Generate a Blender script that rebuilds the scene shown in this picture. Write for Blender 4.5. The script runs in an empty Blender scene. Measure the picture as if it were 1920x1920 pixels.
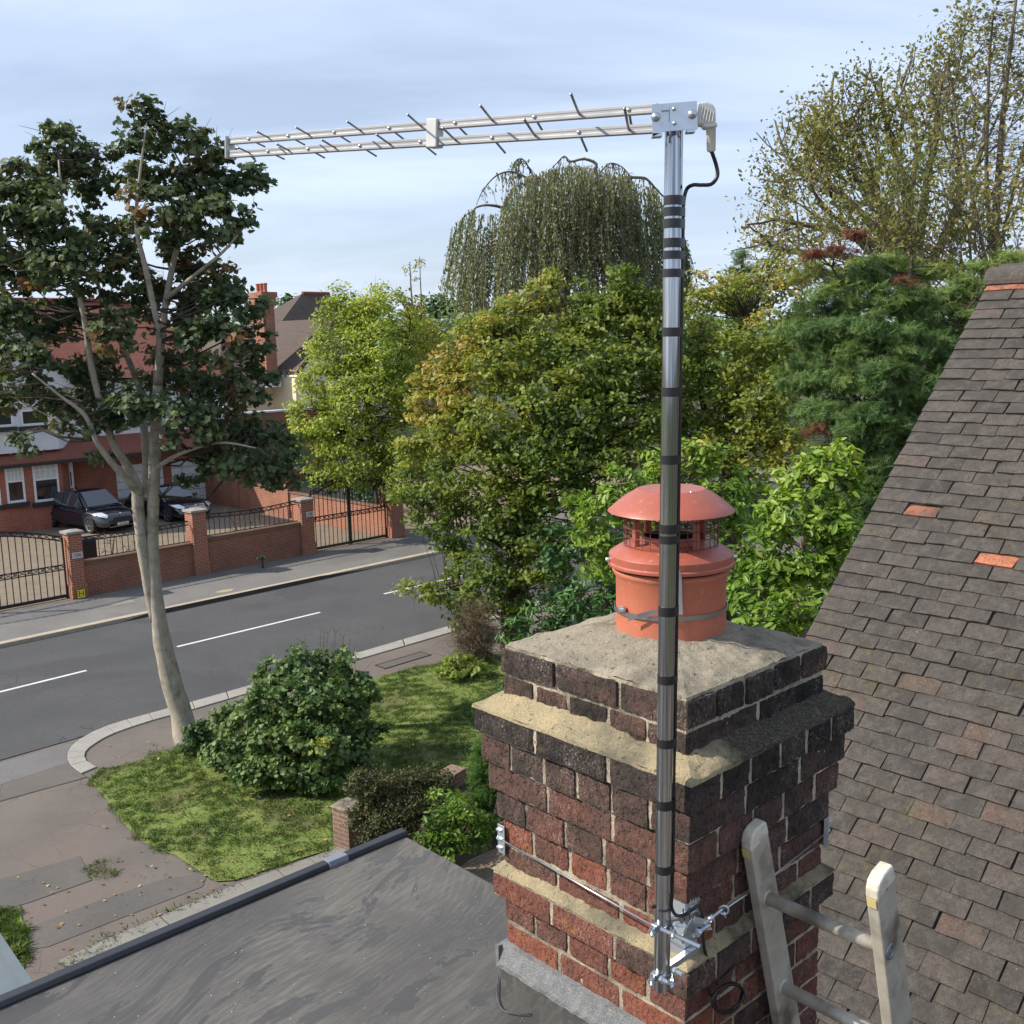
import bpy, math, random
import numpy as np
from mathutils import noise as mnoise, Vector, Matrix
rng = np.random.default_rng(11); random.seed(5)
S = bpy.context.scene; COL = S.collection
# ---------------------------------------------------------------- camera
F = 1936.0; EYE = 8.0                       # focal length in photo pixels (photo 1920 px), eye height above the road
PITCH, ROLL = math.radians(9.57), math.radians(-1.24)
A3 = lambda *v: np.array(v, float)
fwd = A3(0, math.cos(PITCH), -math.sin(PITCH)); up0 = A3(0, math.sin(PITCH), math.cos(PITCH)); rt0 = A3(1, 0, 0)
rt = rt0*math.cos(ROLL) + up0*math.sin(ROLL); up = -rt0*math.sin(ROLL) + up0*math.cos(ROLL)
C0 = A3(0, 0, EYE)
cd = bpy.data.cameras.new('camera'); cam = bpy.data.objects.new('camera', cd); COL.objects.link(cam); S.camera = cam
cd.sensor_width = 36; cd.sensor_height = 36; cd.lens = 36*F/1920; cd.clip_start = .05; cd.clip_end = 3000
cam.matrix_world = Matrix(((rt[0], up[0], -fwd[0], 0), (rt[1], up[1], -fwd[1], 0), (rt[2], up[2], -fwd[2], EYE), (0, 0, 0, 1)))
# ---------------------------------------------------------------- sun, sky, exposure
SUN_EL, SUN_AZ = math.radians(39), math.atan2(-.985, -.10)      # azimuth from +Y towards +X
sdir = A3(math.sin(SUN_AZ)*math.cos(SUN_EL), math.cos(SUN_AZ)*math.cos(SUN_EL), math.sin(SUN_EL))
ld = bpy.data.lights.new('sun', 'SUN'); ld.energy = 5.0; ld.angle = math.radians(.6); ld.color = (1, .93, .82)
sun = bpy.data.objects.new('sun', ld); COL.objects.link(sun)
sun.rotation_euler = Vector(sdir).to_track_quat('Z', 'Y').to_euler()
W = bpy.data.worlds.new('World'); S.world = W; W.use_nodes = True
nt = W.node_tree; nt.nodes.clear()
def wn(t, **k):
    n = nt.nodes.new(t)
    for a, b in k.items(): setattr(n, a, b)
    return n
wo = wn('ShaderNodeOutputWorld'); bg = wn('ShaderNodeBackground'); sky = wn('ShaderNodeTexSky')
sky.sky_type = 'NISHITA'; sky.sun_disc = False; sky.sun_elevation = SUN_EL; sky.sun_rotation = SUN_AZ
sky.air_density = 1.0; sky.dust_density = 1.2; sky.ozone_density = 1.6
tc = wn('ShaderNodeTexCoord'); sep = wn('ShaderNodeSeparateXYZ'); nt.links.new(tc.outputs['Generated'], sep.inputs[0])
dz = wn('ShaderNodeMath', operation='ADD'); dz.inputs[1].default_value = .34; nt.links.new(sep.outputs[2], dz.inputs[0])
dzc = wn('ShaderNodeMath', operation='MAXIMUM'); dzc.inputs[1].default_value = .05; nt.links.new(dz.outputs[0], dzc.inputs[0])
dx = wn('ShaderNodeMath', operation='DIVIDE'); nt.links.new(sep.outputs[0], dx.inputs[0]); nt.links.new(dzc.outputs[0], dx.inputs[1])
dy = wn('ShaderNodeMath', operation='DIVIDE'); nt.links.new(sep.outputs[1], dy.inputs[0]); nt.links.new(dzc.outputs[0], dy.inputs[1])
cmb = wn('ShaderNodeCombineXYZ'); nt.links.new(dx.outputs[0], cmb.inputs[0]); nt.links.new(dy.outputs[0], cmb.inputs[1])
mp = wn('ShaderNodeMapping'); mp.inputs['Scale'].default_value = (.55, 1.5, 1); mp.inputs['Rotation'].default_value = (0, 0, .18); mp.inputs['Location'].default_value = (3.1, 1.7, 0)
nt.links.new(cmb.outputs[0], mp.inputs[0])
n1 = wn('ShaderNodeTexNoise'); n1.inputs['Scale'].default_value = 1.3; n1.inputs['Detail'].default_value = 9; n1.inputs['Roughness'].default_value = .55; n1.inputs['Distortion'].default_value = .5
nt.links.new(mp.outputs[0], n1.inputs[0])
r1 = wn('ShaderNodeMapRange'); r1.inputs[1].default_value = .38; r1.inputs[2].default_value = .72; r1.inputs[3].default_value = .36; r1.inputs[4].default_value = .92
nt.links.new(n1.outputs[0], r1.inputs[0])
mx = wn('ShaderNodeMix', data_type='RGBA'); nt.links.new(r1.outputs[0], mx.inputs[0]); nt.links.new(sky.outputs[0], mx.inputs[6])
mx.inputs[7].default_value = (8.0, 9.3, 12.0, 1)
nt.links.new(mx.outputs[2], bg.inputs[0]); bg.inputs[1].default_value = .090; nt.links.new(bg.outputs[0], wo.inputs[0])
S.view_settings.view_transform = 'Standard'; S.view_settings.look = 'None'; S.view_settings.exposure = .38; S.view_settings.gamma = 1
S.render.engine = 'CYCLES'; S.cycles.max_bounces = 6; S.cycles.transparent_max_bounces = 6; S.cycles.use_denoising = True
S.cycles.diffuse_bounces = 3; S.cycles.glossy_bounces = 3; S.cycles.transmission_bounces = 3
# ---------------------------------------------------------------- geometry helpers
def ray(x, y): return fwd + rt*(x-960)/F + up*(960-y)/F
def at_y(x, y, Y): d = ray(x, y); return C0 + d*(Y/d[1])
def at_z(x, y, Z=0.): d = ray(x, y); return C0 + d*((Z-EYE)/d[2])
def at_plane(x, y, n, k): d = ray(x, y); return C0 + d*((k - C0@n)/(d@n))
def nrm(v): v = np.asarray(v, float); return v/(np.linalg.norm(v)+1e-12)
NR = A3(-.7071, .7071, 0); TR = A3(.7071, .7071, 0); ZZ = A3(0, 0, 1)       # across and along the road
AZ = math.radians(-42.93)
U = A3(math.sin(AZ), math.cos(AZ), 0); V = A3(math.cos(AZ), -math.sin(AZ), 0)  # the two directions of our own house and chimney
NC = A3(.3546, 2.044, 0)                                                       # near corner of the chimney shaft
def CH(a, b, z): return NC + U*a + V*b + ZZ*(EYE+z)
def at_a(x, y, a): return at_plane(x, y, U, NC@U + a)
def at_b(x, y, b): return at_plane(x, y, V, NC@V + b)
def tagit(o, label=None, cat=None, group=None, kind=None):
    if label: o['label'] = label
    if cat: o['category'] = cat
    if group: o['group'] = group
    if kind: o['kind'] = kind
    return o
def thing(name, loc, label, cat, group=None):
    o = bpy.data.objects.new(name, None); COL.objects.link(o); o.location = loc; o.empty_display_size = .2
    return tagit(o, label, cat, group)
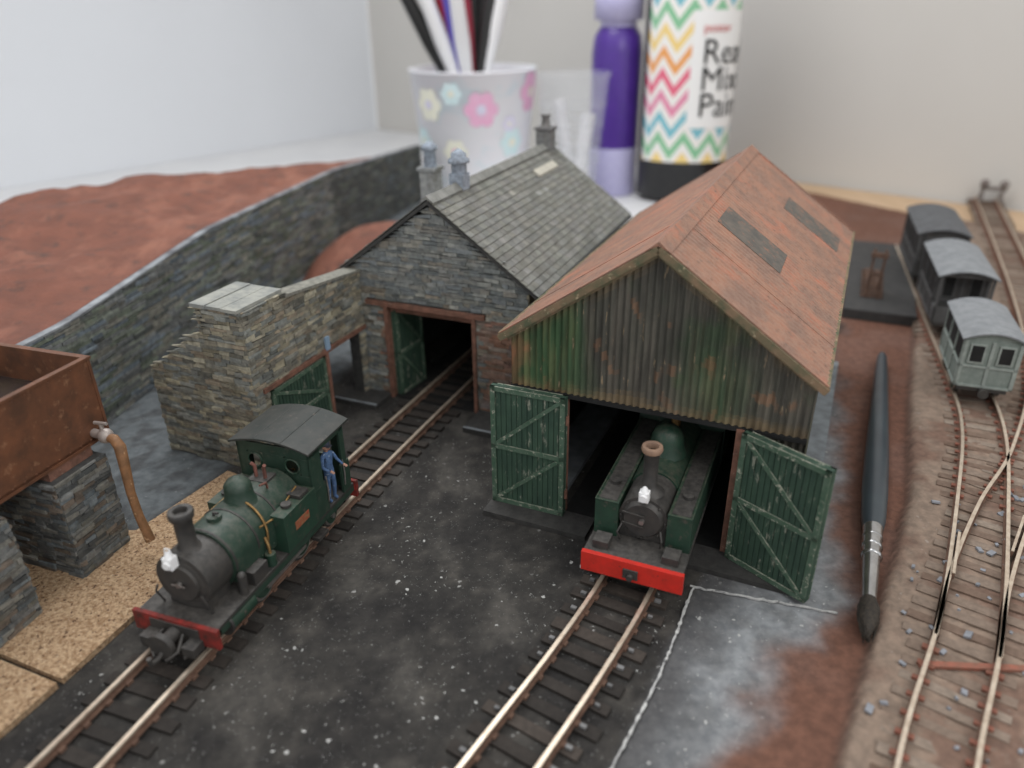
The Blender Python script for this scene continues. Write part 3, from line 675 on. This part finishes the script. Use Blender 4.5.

· · ·

■ Goal of the exercise
Quote the listing above in full, except for the pictures.

■ Written response
Generate a Blender script that rebuilds the scene shown in this picture. Write for Blender 4.5. The script runs in an empty Blender scene. Measure the picture as if it were 1920x1920 pixels.
import bpy, math, random
import numpy as np
from mathutils import noise as mnoise, Vector, Matrix
rng = np.random.default_rng(11); random.seed(5)
S = bpy.context.scene; COL = S.collection
# ---------------------------------------------------------------- camera
F = 1936.0; EYE = 8.0                       # focal length in photo pixels (photo 1920 px), eye height above the road
PITCH, ROLL = math.radians(9.57), math.radians(-1.24)
A3 = lambda *v: np.array(v, float)
fwd = A3(0, math.cos(PITCH), -math.sin(PITCH)); up0 = A3(0, math.sin(PITCH), math.cos(PITCH)); rt0 = A3(1, 0, 0)
rt = rt0*math.cos(ROLL) + up0*math.sin(ROLL); up = -rt0*math.sin(ROLL) + up0*math.cos(ROLL)
C0 = A3(0, 0, EYE)
cd = bpy.data.cameras.new('camera'); cam = bpy.data.objects.new('camera', cd); COL.objects.link(cam); S.camera = cam
cd.sensor_width = 36; cd.sensor_height = 36; cd.lens = 36*F/1920; cd.clip_start = .05; cd.clip_end = 3000
cam.matrix_world = Matrix(((rt[0], up[0], -fwd[0], 0), (rt[1], up[1], -fwd[1], 0), (rt[2], up[2], -fwd[2], EYE), (0, 0, 0, 1)))
# ---------------------------------------------------------------- sun, sky, exposure
SUN_EL, SUN_AZ = math.radians(39), math.atan2(-.985, -.10)      # azimuth from +Y towards +X
sdir = A3(math.sin(SUN_AZ)*math.cos(SUN_EL), math.cos(SUN_AZ)*math.cos(SUN_EL), math.sin(SUN_EL))
ld = bpy.data.lights.new('sun', 'SUN'); ld.energy = 5.0; ld.angle = math.radians(.6); ld.color = (1, .93, .82)
sun = bpy.data.objects.new('sun', ld); COL.objects.link(sun)
sun.rotation_euler = Vector(sdir).to_track_quat('Z', 'Y').to_euler()
W = bpy.data.worlds.new('World'); S.world = W; W.use_nodes = True
nt = W.node_tree; nt.nodes.clear()
def wn(t, **k):
    n = nt.nodes.new(t)
    for a, b in k.items(): setattr(n, a, b)
    return n
wo = wn('ShaderNodeOutputWorld'); bg = wn('ShaderNodeBackground'); sky = wn('ShaderNodeTexSky')
sky.sky_type = 'NISHITA'; sky.sun_disc = False; sky.sun_elevation = SUN_EL; sky.sun_rotation = SUN_AZ
sky.air_density = 1.0; sky.dust_density = 1.2; sky.ozone_density = 1.6
tc = wn('ShaderNodeTexCoord'); sep = wn('ShaderNodeSeparateXYZ'); nt.links.new(tc.outputs['Generated'], sep.inputs[0])
dz = wn('ShaderNodeMath', operation='ADD'); dz.inputs[1].default_value = .34; nt.links.new(sep.outputs[2], dz.inputs[0])
dzc = wn('ShaderNodeMath', operation='MAXIMUM'); dzc.inputs[1].default_value = .05; nt.links.new(dz.outputs[0], dzc.inputs[0])
dx = wn('ShaderNodeMath', operation='DIVIDE'); nt.links.new(sep.outputs[0], dx.inputs[0]); nt.links.new(dzc.outputs[0], dx.inputs[1])
dy = wn('ShaderNodeMath', operation='DIVIDE'); nt.links.new(sep.outputs[1], dy.inputs[0]); nt.links.new(dzc.outputs[0], dy.inputs[1])
cmb = wn('ShaderNodeCombineXYZ'); nt.links.new(dx.outputs[0], cmb.inputs[0]); nt.links.new(dy.outputs[0], cmb.inputs[1])
mp = wn('ShaderNodeMapping'); mp.inputs['Scale'].default_value = (.55, 1.5, 1); mp.inputs['Rotation'].default_value = (0, 0, .18); mp.inputs['Location'].default_value = (3.1, 1.7, 0)
nt.links.new(cmb.outputs[0], mp.inputs[0])
n1 = wn('ShaderNodeTexNoise'); n1.inputs['Scale'].default_value = 1.3; n1.inputs['Detail'].default_value = 9; n1.inputs['Roughness'].default_value = .55; n1.inputs['Distortion'].default_value = .5
nt.links.new(mp.outputs[0], n1.inputs[0])
r1 = wn('ShaderNodeMapRange'); r1.inputs[1].default_value = .38; r1.inputs[2].default_value = .72; r1.inputs[3].default_value = .36; r1.inputs[4].default_value = .92
nt.links.new(n1.outputs[0], r1.inputs[0])
mx = wn('ShaderNodeMix', data_type='RGBA'); nt.links.new(r1.outputs[0], mx.inputs[0]); nt.links.new(sky.outputs[0], mx.inputs[6])
mx.inputs[7].default_value = (8.0, 9.3, 12.0, 1)
nt.links.new(mx.outputs[2], bg.inputs[0]); bg.inputs[1].default_value = .090; nt.links.new(bg.outputs[0], wo.inputs[0])
S.view_settings.view_transform = 'Standard'; S.view_settings.look = 'None'; S.view_settings.exposure = .38; S.view_settings.gamma = 1
S.render.engine = 'CYCLES'; S.cycles.max_bounces = 6; S.cycles.transparent_max_bounces = 6; S.cycles.use_denoising = True
S.cycles.diffuse_bounces = 3; S.cycles.glossy_bounces = 3; S.cycles.transmission_bounces = 3
# ---------------------------------------------------------------- geometry helpers
def ray(x, y): return fwd + rt*(x-960)/F + up*(960-y)/F
def at_y(x, y, Y): d = ray(x, y); return C0 + d*(Y/d[1])
def at_z(x, y, Z=0.): d = ray(x, y); return C0 + d*((Z-EYE)/d[2])
def at_plane(x, y, n, k): d = ray(x, y); return C0 + d*((k - C0@n)/(d@n))
def nrm(v): v = np.asarray(v, float); return v/(np.linalg.norm(v)+1e-12)
NR = A3(-.7071, .7071, 0); TR = A3(.7071, .7071, 0); ZZ = A3(0, 0, 1)       # across and along the road
AZ = math.radians(-42.93)
U = A3(math.sin(AZ), math.cos(AZ), 0); V = A3(math.cos(AZ), -math.sin(AZ), 0)  # the two directions of our own house and chimney
NC = A3(.3546, 2.044, 0)                                                       # near corner of the chimney shaft
def CH(a, b, z): return NC + U*a + V*b + ZZ*(EYE+z)
def at_a(x, y, a): return at_plane(x, y, U, NC@U + a)
def at_b(x, y, b): return at_plane(x, y, V, NC@V + b)
def tagit(o, label=None, cat=None, group=None, kind=None):
    if label: o['label'] = label
    if cat: o['category'] = cat
    if group: o['group'] = group
    if kind: o['kind'] = kind
    return o
def thing(name, loc, label, cat, group=None):
    o = bpy.data.objects.new(name, None); COL.objects.link(o); o.location = loc; o.empty_display_size = .2
    return tagit(o, label, cat, group)
The Blender Python script for this scene continues. Write part 3, from line 675 on. This part finishes the script. Use Blender 4.5.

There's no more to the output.